É consolador ver que mais olhos se abrem e veem finalmente a Palestina ferida, com fome, com mortos- assassinados a pavimentar-lhes a terra-mãe, e saber que há lutas de trabalhadores, como os estivadores franceses, (ou ingleses?), que se recusaram a carregar navios com materiais destinados a Israel, como que a dizer !NÃO, NÃO PARTILHAMOS COM NAZISIONISTAS A NOSSA FORÇA DE TRABALHO!
0 mundo está a acordar, muito tarde já, mas é melhor que acorde e grite! Que grite!
Basta de bocejos e até de lágrimas. As nossas lágrimas só seriam úteis se virassem balas ao cair dos olhos. E balas bem apontadas pelos melhores dos snipers.
Mas como não chorar, com ou sem lágrimas, quando Rami não tem alternativa e acha por bem oferecer seus filhos imolados, (de facto por todos nós assassinados), para que fiquem mais perto de Deus! Em Gaza os pais oferecem os filhos, aos milhares; os filhos oferecem a pais...
Mas Rami sabe que eu, que o Salem, que todos nós falhámos, porque não socorremos quem tinha fome nem os milhares de cordeiros humanos imolados em Gaza.
E Deus está longe de mim.
Não está para mim.
E como eu gostava de acreditar. Seria o ombro que não tenho e olhar com confiança plena não sei bem o quê, mas que só de olhar me fizesse bem, como uma onda branda...do mediterrâneo, de mão dada com um menino de Gaza.
Forte abraço para si, Salem Nasser.
Alice Telles
Portugal, 11/06/2025-19:36h (GMT)
Que mundo pavoroso. O que se tem para comemorar?
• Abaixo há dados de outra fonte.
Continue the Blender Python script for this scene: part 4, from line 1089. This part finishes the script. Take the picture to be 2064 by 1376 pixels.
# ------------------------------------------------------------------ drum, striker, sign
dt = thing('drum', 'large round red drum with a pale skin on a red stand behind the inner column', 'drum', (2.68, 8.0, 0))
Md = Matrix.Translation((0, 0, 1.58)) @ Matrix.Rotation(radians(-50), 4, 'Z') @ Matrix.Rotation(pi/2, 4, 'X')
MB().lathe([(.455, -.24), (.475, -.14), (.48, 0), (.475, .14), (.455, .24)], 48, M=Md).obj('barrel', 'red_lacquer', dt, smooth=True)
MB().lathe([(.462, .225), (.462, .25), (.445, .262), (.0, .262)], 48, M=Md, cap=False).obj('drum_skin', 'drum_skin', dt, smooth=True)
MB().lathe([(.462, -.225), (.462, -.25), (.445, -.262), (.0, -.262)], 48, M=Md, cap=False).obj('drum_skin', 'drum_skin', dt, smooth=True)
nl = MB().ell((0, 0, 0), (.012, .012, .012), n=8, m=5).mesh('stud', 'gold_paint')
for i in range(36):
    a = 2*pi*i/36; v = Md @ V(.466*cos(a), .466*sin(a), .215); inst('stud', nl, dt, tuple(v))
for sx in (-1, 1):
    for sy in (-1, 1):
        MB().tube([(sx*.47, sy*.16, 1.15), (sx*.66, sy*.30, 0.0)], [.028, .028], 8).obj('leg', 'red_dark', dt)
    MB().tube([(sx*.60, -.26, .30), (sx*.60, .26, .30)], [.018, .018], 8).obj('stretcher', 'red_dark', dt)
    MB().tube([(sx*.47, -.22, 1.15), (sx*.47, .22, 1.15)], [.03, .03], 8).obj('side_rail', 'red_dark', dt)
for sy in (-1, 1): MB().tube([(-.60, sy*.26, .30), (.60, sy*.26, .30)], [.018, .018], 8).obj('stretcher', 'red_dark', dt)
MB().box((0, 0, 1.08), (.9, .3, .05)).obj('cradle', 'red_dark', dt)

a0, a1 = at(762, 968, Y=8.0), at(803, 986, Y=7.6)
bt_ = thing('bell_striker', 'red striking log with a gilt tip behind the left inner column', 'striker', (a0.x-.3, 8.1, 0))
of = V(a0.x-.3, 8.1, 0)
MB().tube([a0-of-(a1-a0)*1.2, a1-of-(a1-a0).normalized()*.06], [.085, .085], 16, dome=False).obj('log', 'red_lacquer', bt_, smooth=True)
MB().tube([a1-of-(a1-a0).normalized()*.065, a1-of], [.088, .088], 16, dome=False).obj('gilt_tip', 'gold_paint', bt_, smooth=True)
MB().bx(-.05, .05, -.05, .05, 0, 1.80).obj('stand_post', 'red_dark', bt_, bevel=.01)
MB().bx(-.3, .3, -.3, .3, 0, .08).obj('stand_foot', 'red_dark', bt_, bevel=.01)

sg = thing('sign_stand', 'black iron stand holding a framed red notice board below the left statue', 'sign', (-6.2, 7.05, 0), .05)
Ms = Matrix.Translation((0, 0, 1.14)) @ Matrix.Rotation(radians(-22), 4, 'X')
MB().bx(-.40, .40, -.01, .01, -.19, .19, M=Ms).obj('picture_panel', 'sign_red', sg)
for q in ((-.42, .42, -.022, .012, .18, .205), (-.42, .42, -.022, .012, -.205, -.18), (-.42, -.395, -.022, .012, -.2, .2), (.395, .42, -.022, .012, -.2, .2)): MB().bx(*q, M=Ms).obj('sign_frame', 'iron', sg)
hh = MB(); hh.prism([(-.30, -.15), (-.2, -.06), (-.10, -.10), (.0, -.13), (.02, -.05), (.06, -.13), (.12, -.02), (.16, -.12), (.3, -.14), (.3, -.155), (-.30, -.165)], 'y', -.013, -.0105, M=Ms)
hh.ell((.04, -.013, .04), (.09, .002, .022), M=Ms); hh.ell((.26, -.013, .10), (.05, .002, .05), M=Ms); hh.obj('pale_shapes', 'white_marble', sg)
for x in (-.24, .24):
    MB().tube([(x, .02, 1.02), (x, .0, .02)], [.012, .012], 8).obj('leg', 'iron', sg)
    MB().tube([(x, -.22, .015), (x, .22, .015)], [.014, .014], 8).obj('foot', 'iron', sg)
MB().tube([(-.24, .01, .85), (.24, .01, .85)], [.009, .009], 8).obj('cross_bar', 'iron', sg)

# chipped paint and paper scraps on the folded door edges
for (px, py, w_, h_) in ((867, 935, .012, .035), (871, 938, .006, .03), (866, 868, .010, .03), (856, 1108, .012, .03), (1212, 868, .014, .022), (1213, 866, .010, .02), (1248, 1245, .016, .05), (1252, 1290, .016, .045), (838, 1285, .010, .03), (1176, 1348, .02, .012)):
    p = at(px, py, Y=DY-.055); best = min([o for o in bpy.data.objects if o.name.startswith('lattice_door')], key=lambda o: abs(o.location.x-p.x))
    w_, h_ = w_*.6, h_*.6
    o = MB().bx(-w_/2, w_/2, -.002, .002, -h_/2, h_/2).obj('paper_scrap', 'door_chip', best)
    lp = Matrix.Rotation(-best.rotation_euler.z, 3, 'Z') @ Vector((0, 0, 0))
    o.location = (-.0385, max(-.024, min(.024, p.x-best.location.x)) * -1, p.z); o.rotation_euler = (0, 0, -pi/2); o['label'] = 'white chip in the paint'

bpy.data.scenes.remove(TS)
Comemorar e agradecer a existência de alguns heróis que prejudicam suas próprias vidas para denunciar a barbárie.
Muitos são judeus, que são perseguidos e suas carreiras prejudicadas por causa da sua denúncia.
Alguns estudantes que também são lesados por mostrar a tragédia dos palestinos.
Os ativistas da flotilha da liberdade.
Esses fachos de luz iluminam as trevas e mostram o horror que se faz com os palestinos.